> **Work instructions**
Please repeat only the stretch of records running from the first line through the line that contains "so.location = (-20, 0, 30)".

> **Material**

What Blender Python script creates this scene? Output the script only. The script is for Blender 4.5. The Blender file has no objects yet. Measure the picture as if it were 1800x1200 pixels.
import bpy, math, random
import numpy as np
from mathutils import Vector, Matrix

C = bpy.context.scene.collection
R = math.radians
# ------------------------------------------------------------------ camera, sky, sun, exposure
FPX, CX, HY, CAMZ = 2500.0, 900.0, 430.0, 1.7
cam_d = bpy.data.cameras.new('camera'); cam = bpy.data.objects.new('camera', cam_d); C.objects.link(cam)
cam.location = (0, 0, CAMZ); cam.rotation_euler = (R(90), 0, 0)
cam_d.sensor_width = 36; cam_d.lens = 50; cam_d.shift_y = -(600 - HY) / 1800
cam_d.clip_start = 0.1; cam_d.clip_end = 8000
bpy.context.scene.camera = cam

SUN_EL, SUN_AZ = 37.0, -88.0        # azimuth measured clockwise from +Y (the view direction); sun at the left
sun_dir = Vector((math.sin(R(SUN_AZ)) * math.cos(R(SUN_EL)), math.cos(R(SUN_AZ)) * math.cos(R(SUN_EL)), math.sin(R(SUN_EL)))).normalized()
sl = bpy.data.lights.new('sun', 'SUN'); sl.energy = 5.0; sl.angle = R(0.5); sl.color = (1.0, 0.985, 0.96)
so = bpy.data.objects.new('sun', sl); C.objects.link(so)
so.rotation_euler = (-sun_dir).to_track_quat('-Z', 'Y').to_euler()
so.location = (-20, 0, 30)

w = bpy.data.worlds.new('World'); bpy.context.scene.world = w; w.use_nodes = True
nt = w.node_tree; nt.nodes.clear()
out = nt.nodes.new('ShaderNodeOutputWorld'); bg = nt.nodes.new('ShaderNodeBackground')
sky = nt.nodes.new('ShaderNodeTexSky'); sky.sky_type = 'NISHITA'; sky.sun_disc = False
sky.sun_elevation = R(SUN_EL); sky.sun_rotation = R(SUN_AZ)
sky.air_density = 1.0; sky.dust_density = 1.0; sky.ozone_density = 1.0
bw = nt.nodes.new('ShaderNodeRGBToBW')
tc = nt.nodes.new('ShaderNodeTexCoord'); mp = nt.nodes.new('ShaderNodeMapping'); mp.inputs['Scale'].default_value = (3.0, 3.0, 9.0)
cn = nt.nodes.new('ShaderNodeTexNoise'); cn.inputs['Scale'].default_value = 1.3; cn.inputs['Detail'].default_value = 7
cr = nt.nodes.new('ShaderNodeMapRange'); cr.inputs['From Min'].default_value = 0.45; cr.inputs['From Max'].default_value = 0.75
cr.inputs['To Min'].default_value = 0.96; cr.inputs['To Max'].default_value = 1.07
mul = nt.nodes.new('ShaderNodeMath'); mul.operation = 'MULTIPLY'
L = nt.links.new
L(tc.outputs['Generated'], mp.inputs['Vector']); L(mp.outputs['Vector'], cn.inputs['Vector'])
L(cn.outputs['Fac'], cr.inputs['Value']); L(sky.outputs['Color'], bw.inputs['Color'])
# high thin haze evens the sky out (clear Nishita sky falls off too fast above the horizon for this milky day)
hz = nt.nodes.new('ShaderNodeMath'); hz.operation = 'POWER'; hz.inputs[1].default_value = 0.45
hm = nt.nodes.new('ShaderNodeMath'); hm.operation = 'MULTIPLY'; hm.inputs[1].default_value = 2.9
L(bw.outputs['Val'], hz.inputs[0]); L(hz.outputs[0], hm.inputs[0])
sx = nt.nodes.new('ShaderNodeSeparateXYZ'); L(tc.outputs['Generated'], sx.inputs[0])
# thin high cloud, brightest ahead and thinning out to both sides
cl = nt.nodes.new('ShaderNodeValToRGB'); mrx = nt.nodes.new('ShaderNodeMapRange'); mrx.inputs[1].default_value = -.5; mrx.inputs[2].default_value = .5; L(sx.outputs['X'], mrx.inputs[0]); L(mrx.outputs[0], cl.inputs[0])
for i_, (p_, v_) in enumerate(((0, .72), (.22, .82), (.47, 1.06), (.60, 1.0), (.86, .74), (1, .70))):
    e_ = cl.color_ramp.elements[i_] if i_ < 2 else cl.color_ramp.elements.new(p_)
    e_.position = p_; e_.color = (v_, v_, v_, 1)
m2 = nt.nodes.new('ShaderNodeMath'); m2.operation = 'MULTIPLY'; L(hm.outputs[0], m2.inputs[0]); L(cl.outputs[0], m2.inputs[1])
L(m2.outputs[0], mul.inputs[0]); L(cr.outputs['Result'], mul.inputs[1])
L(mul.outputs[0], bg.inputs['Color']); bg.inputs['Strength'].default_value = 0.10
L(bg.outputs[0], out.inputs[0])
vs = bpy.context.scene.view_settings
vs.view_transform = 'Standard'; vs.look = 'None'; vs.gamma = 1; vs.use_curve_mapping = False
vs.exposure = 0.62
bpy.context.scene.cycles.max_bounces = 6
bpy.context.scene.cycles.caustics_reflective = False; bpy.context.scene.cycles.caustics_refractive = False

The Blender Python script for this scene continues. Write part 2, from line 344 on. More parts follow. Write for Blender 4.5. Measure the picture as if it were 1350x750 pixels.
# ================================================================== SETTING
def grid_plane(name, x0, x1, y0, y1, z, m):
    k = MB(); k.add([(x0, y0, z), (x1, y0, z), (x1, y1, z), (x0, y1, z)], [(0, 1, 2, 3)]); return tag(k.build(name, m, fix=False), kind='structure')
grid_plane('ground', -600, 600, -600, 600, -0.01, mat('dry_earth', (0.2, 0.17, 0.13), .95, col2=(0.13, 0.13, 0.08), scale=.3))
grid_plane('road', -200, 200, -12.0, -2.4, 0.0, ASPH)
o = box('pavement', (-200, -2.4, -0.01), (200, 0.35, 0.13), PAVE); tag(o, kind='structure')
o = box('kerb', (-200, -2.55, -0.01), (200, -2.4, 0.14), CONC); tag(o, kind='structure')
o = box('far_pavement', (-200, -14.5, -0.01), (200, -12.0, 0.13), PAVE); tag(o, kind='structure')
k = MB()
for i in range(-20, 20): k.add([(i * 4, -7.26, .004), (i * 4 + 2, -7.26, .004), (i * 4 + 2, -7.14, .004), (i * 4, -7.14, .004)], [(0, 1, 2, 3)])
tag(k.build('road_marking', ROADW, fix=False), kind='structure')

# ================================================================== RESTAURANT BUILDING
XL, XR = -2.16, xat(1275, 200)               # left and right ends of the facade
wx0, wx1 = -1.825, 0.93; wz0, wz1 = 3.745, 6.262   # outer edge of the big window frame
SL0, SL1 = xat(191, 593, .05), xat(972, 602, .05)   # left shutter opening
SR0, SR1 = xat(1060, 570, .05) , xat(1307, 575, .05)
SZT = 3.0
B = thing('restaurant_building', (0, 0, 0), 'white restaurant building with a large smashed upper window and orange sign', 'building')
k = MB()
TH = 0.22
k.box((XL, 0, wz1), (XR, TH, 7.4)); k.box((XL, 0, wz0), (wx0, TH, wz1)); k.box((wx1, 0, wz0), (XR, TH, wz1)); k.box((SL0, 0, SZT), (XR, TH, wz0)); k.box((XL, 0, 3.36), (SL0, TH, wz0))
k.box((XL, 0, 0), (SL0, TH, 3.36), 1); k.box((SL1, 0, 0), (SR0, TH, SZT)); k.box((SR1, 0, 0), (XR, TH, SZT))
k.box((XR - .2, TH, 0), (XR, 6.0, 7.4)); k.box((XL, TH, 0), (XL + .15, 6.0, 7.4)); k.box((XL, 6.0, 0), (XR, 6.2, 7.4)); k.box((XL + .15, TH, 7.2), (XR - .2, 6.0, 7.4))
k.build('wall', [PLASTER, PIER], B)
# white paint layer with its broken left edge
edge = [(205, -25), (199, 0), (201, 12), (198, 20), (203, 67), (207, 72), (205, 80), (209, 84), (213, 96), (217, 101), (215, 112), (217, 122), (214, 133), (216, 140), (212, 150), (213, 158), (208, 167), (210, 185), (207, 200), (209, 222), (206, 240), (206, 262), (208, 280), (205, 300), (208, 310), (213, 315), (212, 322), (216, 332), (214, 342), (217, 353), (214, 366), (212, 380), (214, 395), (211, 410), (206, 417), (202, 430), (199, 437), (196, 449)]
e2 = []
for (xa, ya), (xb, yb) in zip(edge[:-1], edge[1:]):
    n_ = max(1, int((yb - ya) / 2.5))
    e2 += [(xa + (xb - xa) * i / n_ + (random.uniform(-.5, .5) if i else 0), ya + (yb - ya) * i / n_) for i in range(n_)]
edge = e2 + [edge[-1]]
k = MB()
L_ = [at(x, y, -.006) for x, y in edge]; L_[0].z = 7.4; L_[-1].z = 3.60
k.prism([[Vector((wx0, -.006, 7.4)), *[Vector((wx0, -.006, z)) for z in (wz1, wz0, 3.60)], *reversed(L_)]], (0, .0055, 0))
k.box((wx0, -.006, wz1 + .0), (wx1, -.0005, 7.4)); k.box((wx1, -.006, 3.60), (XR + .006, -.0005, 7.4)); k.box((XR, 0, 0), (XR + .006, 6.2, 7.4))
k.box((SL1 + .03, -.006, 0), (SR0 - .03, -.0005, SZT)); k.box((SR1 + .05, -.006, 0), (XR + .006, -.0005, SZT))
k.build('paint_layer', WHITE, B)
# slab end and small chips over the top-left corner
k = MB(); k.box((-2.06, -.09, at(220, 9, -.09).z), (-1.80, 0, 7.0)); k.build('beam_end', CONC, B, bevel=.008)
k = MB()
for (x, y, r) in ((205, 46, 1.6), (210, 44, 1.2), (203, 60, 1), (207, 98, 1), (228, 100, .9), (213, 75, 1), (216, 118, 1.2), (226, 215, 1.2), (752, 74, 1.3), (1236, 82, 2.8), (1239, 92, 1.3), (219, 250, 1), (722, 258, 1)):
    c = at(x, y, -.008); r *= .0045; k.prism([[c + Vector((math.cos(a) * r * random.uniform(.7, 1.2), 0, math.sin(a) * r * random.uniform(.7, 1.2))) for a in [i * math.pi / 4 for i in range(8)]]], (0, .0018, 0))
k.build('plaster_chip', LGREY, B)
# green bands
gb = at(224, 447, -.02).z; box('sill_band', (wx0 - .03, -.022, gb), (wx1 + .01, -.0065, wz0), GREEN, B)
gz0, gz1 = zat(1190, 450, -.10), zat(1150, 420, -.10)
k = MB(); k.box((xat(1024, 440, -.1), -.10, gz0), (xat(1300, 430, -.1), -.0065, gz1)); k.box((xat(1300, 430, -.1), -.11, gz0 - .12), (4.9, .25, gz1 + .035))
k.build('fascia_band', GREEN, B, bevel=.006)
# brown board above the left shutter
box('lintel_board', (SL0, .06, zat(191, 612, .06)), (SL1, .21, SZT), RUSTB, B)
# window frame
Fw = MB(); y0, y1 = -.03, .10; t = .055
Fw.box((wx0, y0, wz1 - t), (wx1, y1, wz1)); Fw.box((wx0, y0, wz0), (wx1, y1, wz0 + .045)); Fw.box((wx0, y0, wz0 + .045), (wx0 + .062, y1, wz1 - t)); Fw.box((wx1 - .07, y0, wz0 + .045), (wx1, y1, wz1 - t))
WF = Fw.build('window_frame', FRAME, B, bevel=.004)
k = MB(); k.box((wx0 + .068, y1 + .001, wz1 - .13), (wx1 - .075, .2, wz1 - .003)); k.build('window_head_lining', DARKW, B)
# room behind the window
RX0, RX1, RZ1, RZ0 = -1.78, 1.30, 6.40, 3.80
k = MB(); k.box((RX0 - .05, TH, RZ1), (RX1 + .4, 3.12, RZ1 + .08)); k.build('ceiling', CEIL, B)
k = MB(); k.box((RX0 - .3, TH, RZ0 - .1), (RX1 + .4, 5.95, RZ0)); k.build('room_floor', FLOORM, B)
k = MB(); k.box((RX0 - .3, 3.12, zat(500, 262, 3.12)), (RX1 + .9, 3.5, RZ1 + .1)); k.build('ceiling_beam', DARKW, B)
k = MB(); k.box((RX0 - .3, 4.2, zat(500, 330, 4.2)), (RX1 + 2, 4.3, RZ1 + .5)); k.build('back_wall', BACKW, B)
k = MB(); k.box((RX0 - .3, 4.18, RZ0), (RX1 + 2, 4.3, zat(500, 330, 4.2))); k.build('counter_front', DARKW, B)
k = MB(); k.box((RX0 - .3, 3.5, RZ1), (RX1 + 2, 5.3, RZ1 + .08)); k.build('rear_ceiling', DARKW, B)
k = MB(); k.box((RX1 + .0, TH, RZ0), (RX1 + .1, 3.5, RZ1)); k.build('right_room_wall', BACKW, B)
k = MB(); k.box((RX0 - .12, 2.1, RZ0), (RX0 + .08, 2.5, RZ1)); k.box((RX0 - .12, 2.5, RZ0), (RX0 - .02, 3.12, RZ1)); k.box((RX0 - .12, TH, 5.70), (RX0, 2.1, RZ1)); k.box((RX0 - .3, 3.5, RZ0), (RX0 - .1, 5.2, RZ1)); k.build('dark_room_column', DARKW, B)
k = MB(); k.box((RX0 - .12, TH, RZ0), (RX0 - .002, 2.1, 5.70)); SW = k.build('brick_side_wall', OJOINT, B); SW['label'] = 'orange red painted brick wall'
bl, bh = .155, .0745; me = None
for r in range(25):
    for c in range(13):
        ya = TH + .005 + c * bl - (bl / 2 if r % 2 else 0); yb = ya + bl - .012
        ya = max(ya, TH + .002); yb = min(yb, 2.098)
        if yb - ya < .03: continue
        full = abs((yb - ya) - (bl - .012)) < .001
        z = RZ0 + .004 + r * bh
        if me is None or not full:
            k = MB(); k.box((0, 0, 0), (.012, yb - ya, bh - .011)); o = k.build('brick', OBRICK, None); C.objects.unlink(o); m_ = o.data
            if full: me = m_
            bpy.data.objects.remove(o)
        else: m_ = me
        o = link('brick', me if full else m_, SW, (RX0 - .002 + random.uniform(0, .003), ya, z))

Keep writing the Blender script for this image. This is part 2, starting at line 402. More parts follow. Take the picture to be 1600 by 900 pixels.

> **Solution below**
What Blender Python script creates this scene? Output the script only. The script is for Blender 4.5. The Blender file has no objects yet. Measure the picture as if it were 1800x1200 pixels.
import bpy, math, random
import numpy as np
from mathutils import Vector, Matrix

C = bpy.context.scene.collection
R = math.radians
# ------------------------------------------------------------------ camera, sky, sun, exposure
FPX, CX, HY, CAMZ = 2500.0, 900.0, 430.0, 1.7
cam_d = bpy.data.cameras.new('camera'); cam = bpy.data.objects.new('camera', cam_d); C.objects.link(cam)
cam.location = (0, 0, CAMZ); cam.rotation_euler = (R(90), 0, 0)
cam_d.sensor_width = 36; cam_d.lens = 50; cam_d.shift_y = -(600 - HY) / 1800
cam_d.clip_start = 0.1; cam_d.clip_end = 8000
bpy.context.scene.camera = cam

SUN_EL, SUN_AZ = 37.0, -88.0        # azimuth measured clockwise from +Y (the view direction); sun at the left
sun_dir = Vector((math.sin(R(SUN_AZ)) * math.cos(R(SUN_EL)), math.cos(R(SUN_AZ)) * math.cos(R(SUN_EL)), math.sin(R(SUN_EL)))).normalized()
sl = bpy.data.lights.new('sun', 'SUN'); sl.energy = 5.0; sl.angle = R(0.5); sl.color = (1.0, 0.985, 0.96)
so = bpy.data.objects.new('sun', sl); C.objects.link(so)
so.rotation_euler = (-sun_dir).to_track_quat('-Z', 'Y').to_euler()
so.location = (-20, 0, 30)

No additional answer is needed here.